Verbo intransitivo

Para a conceituação do “verbo intransitivo”, propõe-se a leitura do poema Neologismo, escrito por Manuel Bandeira:

Neologismo

Beijo pouco, falo menos ainda. Mas invento palavras Que traduzem a ternura mais funda E mais cotidiana. Inventei, por exemplo, o verbo teadorar. Intransitivo: Teadoro, Teodora.

Perceba que o eu poético utilizou um neologismo [fenômeno linguístico que intitula o poema e cuja definição se encontra mais precisamente no quinto verso, Inventei, por exemplo, o verbo teadorar.] para expressar a adoração pela amada. O verbo teadorar foi criado, tomando como referência a fala cotidiana, conforme sugere o quarto verso, visto que comumente é dito de modo informal, “te adoro” e, não, “adoro-a” (menos íntimo e, por isso mesmo, menos afetivo). Soma-se a isso a interessante combinação sonora entre o neologismo teadoro (junção do pronome com o verbo) com o nome da amada Teodora, a quem se dirige o poema. Note que o verbo teadorar é concebido como intransitivo. No entanto, de acordo com a gramática de nossa língua, “adorar” é um verbo transitivo direto, pois quem adora, adora algo ou alguém. Então, qual é o significado da referida acepção? Pela leitura, pode-se aferir que adorar é um sentimento completo, que traduz a ternura mais funda e mais cotidiana. Nesse contexto poético, deduz-se que teadorar é um verbo intransitivo, visto que a ideia a ele inerente, basta por si só, isto é, não necessita de termos que complementem o seu sentido. Adora-se e pronto!

Diante do exposto, tem-se o seguinte conceito para o “verbo intransitivo”: verbo significativo (núcleo do predicado), cujo sentido é completo. A ação restringe-se ao verbo. Por isso, não exige a presença de complementos.

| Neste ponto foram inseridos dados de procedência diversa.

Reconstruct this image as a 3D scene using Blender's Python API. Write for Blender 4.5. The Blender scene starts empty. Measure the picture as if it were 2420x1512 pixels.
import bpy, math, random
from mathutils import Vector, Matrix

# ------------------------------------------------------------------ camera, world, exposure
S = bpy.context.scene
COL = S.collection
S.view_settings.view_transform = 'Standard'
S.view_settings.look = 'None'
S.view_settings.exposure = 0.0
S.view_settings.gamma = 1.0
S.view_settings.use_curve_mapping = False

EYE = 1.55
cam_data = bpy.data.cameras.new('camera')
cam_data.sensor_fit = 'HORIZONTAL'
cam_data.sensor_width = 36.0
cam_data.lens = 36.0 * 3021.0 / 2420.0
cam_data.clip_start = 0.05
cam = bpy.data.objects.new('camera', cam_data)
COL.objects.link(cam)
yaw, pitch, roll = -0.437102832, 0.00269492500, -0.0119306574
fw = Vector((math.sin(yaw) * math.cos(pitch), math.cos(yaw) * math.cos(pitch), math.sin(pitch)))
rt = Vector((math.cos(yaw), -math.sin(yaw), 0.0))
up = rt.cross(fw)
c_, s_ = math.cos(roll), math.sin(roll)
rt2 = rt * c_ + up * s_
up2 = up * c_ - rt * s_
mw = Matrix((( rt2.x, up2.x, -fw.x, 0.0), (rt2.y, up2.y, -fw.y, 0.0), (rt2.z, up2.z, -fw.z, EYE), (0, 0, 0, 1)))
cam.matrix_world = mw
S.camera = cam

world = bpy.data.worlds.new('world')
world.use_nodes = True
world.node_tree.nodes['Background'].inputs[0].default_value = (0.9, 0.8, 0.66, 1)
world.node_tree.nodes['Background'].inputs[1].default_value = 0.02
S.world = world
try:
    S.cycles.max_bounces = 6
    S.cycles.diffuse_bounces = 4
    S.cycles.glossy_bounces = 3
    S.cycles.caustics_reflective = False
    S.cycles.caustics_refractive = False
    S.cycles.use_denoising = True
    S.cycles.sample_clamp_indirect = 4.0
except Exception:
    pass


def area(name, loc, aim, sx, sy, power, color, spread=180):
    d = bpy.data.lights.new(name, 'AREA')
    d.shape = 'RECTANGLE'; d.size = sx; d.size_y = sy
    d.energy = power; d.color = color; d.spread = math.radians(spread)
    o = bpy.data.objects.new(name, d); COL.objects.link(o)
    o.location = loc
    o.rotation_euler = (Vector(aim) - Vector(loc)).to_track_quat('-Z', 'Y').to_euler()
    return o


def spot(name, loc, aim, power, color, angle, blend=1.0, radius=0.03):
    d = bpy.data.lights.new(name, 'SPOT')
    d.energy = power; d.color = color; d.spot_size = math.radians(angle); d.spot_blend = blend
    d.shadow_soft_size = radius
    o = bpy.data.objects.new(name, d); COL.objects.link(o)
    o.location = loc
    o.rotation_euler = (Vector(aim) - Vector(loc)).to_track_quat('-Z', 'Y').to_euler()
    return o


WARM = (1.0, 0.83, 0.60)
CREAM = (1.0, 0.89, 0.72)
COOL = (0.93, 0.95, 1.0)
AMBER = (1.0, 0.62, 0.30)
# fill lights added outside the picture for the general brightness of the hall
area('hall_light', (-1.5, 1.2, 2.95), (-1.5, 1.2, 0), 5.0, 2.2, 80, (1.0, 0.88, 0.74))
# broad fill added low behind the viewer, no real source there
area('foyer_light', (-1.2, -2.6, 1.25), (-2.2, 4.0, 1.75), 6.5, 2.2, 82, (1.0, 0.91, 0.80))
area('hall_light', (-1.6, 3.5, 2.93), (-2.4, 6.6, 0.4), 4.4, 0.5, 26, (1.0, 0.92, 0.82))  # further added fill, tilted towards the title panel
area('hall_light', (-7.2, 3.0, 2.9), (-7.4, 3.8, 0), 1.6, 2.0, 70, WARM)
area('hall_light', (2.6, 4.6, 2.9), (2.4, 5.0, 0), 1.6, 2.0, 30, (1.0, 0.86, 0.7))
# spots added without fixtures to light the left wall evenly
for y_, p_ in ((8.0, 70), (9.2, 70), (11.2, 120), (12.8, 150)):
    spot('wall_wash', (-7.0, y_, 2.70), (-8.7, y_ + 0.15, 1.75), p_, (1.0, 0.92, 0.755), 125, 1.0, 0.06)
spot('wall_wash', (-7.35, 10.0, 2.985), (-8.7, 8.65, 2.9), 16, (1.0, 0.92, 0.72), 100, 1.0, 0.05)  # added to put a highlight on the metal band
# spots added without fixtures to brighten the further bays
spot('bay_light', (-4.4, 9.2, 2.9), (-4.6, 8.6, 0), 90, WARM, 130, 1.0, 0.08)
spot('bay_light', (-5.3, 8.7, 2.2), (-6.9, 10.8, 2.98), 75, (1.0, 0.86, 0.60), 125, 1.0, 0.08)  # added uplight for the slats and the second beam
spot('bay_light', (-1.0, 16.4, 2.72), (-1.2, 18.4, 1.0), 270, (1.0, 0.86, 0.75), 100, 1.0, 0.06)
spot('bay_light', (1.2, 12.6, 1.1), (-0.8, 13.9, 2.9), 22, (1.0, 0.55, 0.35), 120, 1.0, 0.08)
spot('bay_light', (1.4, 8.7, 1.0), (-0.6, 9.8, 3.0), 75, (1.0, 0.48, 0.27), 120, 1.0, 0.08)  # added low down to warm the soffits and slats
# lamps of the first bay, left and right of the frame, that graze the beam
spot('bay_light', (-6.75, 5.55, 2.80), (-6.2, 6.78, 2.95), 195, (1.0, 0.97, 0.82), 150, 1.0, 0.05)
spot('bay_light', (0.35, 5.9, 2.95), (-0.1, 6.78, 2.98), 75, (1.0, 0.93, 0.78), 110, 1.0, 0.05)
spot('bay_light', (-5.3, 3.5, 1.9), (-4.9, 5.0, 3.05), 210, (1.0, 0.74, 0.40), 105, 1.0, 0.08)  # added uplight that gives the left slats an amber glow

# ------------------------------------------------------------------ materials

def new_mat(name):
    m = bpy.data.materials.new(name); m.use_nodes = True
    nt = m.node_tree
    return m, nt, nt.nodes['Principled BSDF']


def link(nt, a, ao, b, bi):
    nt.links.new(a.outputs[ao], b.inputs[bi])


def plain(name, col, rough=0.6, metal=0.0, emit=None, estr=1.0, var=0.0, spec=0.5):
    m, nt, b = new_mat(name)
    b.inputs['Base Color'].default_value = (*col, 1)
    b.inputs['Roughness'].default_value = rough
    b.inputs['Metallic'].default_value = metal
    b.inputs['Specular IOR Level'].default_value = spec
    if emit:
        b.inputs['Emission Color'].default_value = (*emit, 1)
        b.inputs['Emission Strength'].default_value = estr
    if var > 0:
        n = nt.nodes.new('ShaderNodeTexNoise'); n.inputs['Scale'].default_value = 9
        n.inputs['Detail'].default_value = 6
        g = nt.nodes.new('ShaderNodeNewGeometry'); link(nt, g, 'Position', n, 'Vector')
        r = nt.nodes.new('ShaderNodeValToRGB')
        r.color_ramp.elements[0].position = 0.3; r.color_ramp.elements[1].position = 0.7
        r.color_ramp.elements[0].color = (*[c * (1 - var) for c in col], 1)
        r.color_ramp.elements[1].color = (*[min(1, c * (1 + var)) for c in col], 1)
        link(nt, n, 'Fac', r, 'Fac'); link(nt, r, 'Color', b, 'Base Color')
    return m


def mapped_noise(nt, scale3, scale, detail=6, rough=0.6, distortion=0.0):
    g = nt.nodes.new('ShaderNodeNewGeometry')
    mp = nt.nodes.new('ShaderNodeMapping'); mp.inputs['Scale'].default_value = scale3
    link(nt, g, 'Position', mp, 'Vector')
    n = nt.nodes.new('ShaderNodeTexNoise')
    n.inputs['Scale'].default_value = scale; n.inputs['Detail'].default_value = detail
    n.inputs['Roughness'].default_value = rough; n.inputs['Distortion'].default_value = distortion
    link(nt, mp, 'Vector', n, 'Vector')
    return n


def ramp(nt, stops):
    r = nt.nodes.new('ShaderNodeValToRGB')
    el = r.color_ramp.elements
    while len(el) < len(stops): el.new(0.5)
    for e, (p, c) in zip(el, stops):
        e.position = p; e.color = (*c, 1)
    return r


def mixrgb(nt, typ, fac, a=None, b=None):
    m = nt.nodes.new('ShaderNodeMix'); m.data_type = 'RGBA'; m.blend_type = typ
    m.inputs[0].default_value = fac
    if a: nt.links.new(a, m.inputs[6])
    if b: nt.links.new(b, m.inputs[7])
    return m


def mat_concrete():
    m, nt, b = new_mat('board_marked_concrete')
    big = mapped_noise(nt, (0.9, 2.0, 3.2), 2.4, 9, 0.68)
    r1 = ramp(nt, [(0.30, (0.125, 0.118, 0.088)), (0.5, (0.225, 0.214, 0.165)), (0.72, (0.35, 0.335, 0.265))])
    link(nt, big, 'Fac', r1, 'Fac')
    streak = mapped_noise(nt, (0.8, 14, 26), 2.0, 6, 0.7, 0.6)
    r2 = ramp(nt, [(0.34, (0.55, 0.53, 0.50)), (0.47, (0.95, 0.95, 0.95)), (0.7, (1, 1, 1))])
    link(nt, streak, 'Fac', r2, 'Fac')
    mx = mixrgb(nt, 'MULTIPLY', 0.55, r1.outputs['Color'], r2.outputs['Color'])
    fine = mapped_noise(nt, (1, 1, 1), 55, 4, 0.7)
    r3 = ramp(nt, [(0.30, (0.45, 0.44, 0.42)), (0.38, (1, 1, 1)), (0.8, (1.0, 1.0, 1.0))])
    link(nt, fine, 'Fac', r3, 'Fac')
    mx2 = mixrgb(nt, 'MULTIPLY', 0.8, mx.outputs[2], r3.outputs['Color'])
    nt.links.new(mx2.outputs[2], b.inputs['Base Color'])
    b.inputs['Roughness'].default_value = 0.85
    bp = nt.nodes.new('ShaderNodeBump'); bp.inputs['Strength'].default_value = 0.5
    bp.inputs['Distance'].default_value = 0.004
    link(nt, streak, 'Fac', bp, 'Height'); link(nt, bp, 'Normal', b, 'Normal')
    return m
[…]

A própria terminologia em si constitui-se de um prefixo indicador de negação “in”. Sob esse aspecto, “intransitivo” é aquilo que não transita. Não há a transição da ideia verbal para o seu complemento.

Observe outras ocorrências do tipo de verbo em foco:

Durante a madrugada, o cachorro latiu ferozmente.

É válido elucidar que, na frase acima, a palavra “ferozmente” não foi empregada para completar o sentido do verbo intransitivo “latir”. O seu objetivo é indicar o modo com que o cachorro estava latindo. Já o trecho deslocado para o princípio da frase “durante a madrugada” tem o propósito de revelar o tempo em que ocorreu a ação verbal. Nessa perspectiva, é importante ressaltar que o verbo intransitivo pode vir, sim, acompanhado de determinadas palavras ou expressões, cuja presença não é obrigatoriamente exigida por ele. As referidas expressões têm por finalidade apresentar apenas as circunstâncias em que seu deu a ação.

Vale enfatizar que a predicação de um mesmo verbo (transitivo direto, transitivo indireto ou intransitivo) pode variar conforme o contexto em que a frase se insere. Compare:

  • Embora tenha sido questionado, o rapaz não falou a verdade.
  • Durante a aula, o professor advertiu a aluna, quando ela falava com o colega.
  • Apesar de ser formado em Jornalismo, ele não fala adequadamente.
  • Constate que, na letra “a”, houve a necessidade da complementação da ideia expressa pelo verbo “falou”, feita de forma direta. “O rapaz falou o quê?”: “a verdade”. Com relação à letra “b”, nota-se que foi preciso especificar com quem a aluna falava para explicar o porquê da advertência realizada pelo professor. Quem fala, fala com alguém. Nesse caso, a intermediação foi feita pela preposição “com”. E, por fim, na letra “c”, percebe-se a ocorrência do verbo intransitivo “fala”, referindo-se se à habilidade humana em si. Por isso, não depende de complemento. A palavra “adequadamente” indica apenas o modo com que ele não fala. Em suma, o olhar atento para o contexto da situação comunicativa, é imprescindível para se perceber a questão da (in) transitividade verbal.

    Referências: BANDEIRA, Manuel. Neologismo. In: Estrela da Vida Inteira. Rio de Janeiro: José Olympio, 1986.

    CUNHA, Celso; CINTRA, Luís F. Lindley. Verbos intransitivos. In: ___ Nova gramática do português contemporâneo. 5.ed. Rio de Janeiro: Lexikon, 2008, p.149.